I quote from page 120: "While some of the goals of the civil rights movement were not realized, many were. But the civil rights movement as it was then cannot and should not be imitated. It was creative, and we must be creative. We must start where Martin Luther King Jr. was stopped, and move on to a more holistic world conception of the struggle for freedom and justice. The only problem I have with movements has to do with my reservations about charismatic leaders. There's something about having one that can keep democracy from working effectively. But we don't have movements without them. That's why I had no intellectual problem supporting King as a charismatic leader."

from page 126: "King....wasn't just a charismatic leader; he was many other things . . . one of the criticisms I made to him was "you are so much the powerful leader that it's hard for people who work with you to have a role they can grow into . . . from my perspective, it looked as if he and never developed anybody who could take his place after he was killed. . . . People would say, "well, what would martin have done?" and try to do the same thing.
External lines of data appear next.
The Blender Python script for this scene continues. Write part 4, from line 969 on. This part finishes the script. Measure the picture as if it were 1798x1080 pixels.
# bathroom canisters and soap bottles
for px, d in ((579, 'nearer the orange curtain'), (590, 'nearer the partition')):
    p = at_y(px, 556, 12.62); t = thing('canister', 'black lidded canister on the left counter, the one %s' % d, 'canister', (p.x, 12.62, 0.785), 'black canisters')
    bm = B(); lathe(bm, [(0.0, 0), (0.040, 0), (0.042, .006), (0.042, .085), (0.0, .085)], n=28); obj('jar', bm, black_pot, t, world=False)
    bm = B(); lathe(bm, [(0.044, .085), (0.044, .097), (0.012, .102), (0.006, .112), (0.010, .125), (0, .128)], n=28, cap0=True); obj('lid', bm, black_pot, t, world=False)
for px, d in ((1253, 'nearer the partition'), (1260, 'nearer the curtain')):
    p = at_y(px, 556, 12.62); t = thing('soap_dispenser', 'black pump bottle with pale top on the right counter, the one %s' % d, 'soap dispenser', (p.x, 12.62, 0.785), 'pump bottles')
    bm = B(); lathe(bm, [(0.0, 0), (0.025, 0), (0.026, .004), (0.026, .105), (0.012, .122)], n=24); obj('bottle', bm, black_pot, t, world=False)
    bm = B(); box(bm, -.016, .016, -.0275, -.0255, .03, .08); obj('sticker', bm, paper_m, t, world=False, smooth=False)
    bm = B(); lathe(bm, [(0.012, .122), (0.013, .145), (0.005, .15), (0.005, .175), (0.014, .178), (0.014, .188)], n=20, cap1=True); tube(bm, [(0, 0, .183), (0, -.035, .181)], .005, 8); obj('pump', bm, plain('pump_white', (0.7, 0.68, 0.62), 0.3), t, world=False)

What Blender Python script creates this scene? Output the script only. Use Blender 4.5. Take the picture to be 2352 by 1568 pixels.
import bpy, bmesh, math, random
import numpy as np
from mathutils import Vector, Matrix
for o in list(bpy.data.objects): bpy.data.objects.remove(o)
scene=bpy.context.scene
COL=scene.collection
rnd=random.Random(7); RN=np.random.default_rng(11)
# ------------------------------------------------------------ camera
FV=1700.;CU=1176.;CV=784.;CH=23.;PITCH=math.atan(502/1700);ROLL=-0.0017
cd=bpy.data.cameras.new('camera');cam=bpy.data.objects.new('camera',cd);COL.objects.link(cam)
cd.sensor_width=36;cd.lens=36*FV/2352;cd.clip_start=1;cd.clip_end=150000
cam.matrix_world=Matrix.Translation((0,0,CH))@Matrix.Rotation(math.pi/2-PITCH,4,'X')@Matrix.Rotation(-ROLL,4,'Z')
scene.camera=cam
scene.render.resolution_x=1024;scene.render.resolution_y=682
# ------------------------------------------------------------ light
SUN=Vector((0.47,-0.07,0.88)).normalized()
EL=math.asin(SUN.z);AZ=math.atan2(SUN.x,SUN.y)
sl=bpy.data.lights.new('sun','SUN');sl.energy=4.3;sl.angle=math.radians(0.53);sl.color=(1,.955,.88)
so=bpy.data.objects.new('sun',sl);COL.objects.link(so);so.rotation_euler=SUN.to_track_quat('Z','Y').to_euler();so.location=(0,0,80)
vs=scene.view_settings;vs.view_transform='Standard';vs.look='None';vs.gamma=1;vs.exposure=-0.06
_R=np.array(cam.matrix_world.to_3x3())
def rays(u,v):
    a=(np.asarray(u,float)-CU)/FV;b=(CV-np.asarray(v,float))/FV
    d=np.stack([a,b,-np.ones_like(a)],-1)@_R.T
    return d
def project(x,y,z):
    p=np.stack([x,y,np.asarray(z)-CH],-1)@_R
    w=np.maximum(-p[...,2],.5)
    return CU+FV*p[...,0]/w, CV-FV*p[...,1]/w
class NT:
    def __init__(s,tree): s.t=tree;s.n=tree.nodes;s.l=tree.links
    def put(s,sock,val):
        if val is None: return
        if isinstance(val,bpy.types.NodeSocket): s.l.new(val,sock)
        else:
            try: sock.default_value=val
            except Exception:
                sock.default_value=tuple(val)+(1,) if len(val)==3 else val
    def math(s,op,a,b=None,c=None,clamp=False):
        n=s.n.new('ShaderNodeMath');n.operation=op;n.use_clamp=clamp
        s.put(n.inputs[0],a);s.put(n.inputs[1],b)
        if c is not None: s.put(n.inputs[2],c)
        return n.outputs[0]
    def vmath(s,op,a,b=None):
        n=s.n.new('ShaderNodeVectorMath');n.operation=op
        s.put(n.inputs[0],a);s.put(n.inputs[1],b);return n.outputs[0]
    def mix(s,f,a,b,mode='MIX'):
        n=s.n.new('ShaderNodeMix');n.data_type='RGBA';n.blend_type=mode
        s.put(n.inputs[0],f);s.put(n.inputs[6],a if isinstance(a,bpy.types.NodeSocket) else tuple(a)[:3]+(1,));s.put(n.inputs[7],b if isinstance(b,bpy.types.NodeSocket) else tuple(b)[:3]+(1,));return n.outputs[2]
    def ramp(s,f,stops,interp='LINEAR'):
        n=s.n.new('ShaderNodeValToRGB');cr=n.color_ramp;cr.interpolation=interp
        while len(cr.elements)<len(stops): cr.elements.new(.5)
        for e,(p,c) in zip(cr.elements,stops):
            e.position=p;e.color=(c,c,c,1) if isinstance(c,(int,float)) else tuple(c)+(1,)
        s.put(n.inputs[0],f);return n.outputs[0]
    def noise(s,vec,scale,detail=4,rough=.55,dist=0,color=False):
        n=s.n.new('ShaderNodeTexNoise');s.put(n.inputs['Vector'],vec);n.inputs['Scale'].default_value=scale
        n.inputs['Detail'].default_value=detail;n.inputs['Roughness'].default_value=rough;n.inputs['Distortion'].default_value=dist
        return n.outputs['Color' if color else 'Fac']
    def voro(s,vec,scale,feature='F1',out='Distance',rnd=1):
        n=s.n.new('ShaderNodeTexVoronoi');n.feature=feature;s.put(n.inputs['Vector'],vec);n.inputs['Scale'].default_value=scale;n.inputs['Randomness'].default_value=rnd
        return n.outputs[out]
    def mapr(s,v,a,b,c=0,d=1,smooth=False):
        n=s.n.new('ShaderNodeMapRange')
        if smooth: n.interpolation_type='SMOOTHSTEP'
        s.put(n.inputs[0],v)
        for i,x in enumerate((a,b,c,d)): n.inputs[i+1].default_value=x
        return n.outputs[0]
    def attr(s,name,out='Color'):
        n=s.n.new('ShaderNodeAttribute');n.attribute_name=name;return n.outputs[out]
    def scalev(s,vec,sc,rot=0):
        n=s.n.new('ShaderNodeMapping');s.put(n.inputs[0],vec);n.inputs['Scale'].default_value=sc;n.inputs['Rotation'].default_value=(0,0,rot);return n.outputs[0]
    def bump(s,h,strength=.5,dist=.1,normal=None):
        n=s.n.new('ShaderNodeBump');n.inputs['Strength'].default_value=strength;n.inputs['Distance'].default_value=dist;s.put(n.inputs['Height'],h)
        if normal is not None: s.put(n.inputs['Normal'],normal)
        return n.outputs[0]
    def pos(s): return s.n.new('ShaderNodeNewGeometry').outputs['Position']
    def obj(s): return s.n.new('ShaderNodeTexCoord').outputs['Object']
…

To me, this was a great weakness in the movement. . . he never did get around to really dong what he knew was needed. I think that's a very difficult thing for a charismatic leader to do. One of the things I especially like about social movements is that even though they throw up charismatic leaders, most of the people who are part of them can learn to be educators and organizers . . . there is another important thing that social movements do: they radicalize people. That is, people learn from the movement to go beyond the movement."

I love myles horton -- the long haul is an amazing book.

bernice reagon made the point last tuesday night that historians are mistaken when they don't attribute a particular policy or cultural change to a mass movement that took place many years before. movements transform people, then those people go on to make fundamental changes, the cause/effect relationship is not explicit enough for historians to pick up on.